At this time the total area of Nineveh comprised about 7 square kilometres (1,730 acres), and fifteen great gates penetrated its walls. An elaborate system of eighteen canals brought water from the hills to Nineveh, and several sections of a magnificently constructed aqueduct erected by Sennacherib were discovered at Jerwan, about 65 kilometres (40 mi) distant. The enclosed area had more than 100,000 inhabitants (maybe closer to 150,000), about twice as many as Babylon at the time, placing it among the largest settlements worldwide.

So what is meant by “city of three days’ journey”? The author of the SAB interprets it as going from one end straight to the other. Others have interpreted it as the time it would take to walk around the circumference of the city. Given current archaeological data, both solutions have to be rejected.
There are other solutions, discussed in three nice video presentations by Charles Halton. I currently favour Charles Halton's answer that it is a figure of speech (which was not an exaggeration), used to evoke within the listener an awe about the size of the city, which was indeed the largest in the Middle East at that time, and with enormous grandeur.
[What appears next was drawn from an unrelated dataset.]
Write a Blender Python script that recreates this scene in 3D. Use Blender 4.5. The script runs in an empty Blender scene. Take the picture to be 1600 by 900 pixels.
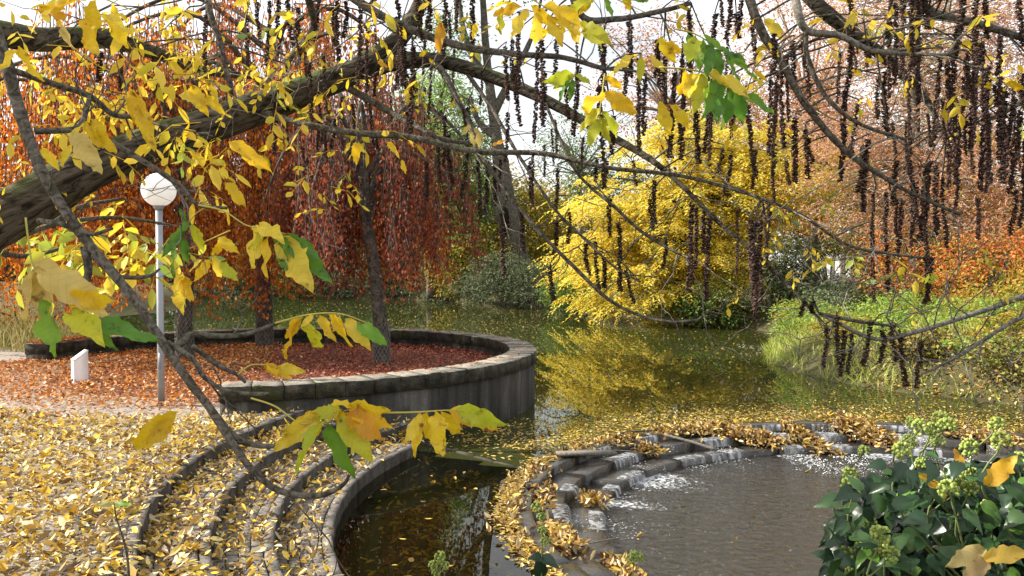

4 And Jonah began to enter into the city a day’s journey, and he cried, and said, Yet forty days, and Nineveh shall be overthrown.

Jonah prophesies that in forty days Nineveh shall be overthrown. But it didn't happen because God repented (Jonah 3:10).
Yes, the punishment for Nineveh was postponed. But the prophecy of Nahum (Nahum 3:7) was not met with the same response from the Assyrians. And so Nineveh was destroyed in 626 BC (according to Bishop Ussher).

5 So the people of Nineveh believed God, and proclaimed a fast, and put on sackcloth, from the greatest of them even to the least of them.

Everyone in Nineveh (pop. 120,000) turned to God? Jonah must be one hell of a preacher!
The population was much larger. The 120,000 is just the number of infants (Jonah 4:11). That implies the number of inhabitants was probably between 600,000 and 700,000.

6 For word came unto the king of Nineveh, and he arose from his throne, and he laid his robe from him, and covered him with sackcloth, and sat in ashes.

7 And he caused it to be proclaimed and published through Nineveh by the decree of the king and his nobles, saying, Let neither man nor beast, herd nor flock, taste any thing: let them not feed, nor drink water:

8 But let man and beast be covered with sackcloth, and cry mightily unto God: yea, let them turn every one from his evil way, and from the violence that is in their hands.

God wants the "beasts" to cover themselves with sackcloth and "cry mightily unto God."
This command was given by the king of Nineveh.

9 Who can tell if God will turn and repent, and turn away from his fierce anger, that we perish not?

10 And God saw their works, that they turned from their evil way; and God repented of the evil, that he had said that he would do unto them; and he did it not.

"God repented of the evil, that he had said that he would do unto them." (Despite his repentance, God supposedly destroyed Nineveh a little over a century after Jonah, in Nahum 3:1-7.)
Does God repent?
God repented this time, because they had turned from their evil ways. Why would that mean God would never punish them if they turned again to evil?
Also note that Nahum is a prophecy of the coming destruction. It's not history. His prophecy was fulfilled some years later.